Edit for 3.0
While the original answer is correct, since I first gave it typescript has changed. In typescript 3.0 it is possible to use tuples in rest parameters to capture the type of the arguments in a tuple
type UnionToIntersection<U> =
(U extends any ? (k: U) => void : never) extends ((k: infer I) => void) ? I : never
function f<A extends any[]>(...args: A): UnionToIntersection<A[number]> { return null! }
var smth = f({ x: 1 }, new A(), new B()); // will have type A & B & { x: number; }
Original answer
While as others have mentioned Proposal: Variadic Kinds would help with this task, we can find some workarounds for your specific example.
If we write the function signature with a single type argument, we can get a union type of the arguments:
function f<A>(...args: A[]): A {}
var smth = f({ x: 1 }, { y: 2 }, { z: 3 });
typeof smth = {
x: number;
y?: undefined;
z?: undefined;
} | {
y: number;
x?: undefined;
z?: undefined;
} | {
z: number;
x?: undefined;
y?: undefined;
}
The problem with this approach is that if we use a class instead of an object literal the compiler will refuse to infer the union and give us an error instead.
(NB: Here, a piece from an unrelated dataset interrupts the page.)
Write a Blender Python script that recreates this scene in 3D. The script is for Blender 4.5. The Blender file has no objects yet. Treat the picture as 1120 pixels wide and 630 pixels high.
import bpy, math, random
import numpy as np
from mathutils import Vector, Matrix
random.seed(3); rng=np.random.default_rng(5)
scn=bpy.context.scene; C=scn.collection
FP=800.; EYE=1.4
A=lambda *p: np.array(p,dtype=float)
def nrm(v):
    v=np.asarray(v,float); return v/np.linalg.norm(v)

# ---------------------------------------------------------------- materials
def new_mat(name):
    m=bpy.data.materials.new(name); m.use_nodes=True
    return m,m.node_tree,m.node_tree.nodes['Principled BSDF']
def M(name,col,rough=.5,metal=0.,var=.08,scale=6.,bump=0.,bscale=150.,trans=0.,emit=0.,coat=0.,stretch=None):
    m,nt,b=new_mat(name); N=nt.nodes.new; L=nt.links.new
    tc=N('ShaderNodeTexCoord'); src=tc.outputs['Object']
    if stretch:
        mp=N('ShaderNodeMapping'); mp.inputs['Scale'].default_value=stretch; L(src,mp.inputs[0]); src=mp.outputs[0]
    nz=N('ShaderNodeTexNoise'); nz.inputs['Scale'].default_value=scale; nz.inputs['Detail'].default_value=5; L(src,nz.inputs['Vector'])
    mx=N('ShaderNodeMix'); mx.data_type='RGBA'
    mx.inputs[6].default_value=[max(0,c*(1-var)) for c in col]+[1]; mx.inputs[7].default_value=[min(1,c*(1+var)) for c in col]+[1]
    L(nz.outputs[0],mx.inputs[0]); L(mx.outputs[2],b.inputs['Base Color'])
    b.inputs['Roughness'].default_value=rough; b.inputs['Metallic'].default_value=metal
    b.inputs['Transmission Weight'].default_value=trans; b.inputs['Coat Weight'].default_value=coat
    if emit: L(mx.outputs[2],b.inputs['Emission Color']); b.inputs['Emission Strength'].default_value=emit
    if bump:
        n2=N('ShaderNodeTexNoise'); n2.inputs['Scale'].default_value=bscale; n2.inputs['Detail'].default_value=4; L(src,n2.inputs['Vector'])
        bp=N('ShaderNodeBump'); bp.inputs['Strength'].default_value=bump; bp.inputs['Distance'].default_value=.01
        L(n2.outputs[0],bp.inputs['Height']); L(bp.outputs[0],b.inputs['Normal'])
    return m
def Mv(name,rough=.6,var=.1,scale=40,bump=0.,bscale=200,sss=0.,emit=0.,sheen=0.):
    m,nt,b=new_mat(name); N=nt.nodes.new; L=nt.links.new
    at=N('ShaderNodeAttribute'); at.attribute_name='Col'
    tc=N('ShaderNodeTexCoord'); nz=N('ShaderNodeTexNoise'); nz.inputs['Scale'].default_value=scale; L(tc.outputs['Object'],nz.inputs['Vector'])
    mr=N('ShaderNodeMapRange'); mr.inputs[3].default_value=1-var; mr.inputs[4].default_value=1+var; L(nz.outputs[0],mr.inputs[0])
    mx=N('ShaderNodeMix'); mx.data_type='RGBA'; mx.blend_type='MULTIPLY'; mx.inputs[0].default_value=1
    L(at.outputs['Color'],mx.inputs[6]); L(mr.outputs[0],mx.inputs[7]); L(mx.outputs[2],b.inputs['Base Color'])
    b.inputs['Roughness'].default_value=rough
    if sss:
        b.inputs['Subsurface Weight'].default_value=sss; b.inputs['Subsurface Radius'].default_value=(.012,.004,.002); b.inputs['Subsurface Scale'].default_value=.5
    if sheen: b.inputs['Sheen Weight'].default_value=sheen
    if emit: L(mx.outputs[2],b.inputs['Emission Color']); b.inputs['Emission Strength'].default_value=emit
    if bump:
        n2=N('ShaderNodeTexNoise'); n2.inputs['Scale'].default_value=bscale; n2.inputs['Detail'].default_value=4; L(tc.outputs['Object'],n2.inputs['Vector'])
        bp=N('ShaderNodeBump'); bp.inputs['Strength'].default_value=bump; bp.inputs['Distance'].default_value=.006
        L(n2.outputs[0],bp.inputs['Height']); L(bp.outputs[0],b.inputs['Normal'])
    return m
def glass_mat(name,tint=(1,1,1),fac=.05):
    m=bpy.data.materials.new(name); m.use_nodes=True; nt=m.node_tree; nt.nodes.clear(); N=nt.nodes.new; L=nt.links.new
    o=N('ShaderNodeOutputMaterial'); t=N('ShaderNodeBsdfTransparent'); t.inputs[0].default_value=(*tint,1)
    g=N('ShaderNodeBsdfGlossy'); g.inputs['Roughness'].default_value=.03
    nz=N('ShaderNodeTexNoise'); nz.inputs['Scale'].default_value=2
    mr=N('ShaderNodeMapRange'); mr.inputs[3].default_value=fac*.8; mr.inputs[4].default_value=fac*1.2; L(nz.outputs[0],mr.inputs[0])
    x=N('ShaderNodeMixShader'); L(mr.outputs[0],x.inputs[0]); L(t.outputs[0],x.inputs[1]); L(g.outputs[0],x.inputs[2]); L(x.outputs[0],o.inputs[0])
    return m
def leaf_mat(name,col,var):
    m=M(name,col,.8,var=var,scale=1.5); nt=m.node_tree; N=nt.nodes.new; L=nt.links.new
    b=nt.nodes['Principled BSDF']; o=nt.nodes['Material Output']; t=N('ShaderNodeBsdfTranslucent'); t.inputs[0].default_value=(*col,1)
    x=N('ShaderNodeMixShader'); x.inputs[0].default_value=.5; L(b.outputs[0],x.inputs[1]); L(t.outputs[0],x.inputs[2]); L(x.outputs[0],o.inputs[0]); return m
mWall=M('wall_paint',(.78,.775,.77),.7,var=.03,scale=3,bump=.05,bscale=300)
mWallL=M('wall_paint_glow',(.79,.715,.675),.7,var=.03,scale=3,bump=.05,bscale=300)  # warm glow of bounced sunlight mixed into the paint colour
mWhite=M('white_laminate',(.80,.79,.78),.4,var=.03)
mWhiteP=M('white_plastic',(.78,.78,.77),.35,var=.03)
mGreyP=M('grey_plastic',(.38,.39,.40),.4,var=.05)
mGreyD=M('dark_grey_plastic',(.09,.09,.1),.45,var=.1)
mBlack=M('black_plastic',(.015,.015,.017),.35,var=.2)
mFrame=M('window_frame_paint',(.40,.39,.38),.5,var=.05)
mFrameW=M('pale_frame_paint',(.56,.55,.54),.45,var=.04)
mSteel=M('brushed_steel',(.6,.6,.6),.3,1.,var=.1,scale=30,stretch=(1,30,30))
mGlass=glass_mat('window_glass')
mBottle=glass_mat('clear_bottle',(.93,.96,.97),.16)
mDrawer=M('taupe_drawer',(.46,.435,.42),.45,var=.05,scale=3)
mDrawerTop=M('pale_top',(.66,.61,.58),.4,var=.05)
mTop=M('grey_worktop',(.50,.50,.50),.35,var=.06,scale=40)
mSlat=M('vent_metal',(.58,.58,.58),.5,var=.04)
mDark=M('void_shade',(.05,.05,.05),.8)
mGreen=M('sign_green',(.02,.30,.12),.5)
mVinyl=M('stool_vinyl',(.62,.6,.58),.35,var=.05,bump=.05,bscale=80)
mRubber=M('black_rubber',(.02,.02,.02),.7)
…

If we let the rest parameter go (...) and just use an array the compiler will infer a union of the parameter type:
function f<A>(args: A[]): A { /*…*/}
var smth = f([{ x: 1 }, new A(), new B()]);
typeof smth == A | B | {
x: number;
}
So now we have a union of types, but you want an intersection. We can convert the union to an intersection using conditional types (see this answer)
type UnionToIntersection<U> =
(U extends any ? (k: U)=>void : never) extends ((k: infer I)=>void) ? I : never
function f<A>(args: A[]): UnionToIntersection<A> {
return Object.assign({}, ...args);
}
class A { z: number }
class B { y: number }
var smth = f([{ x: 1 }, new A(), new B()]); // will have type A & B & { x: number; }
var res = smth.x + smth.y + smth.z;
Hope this helps, and gives you a usable workaround at least until we get variadic kinds.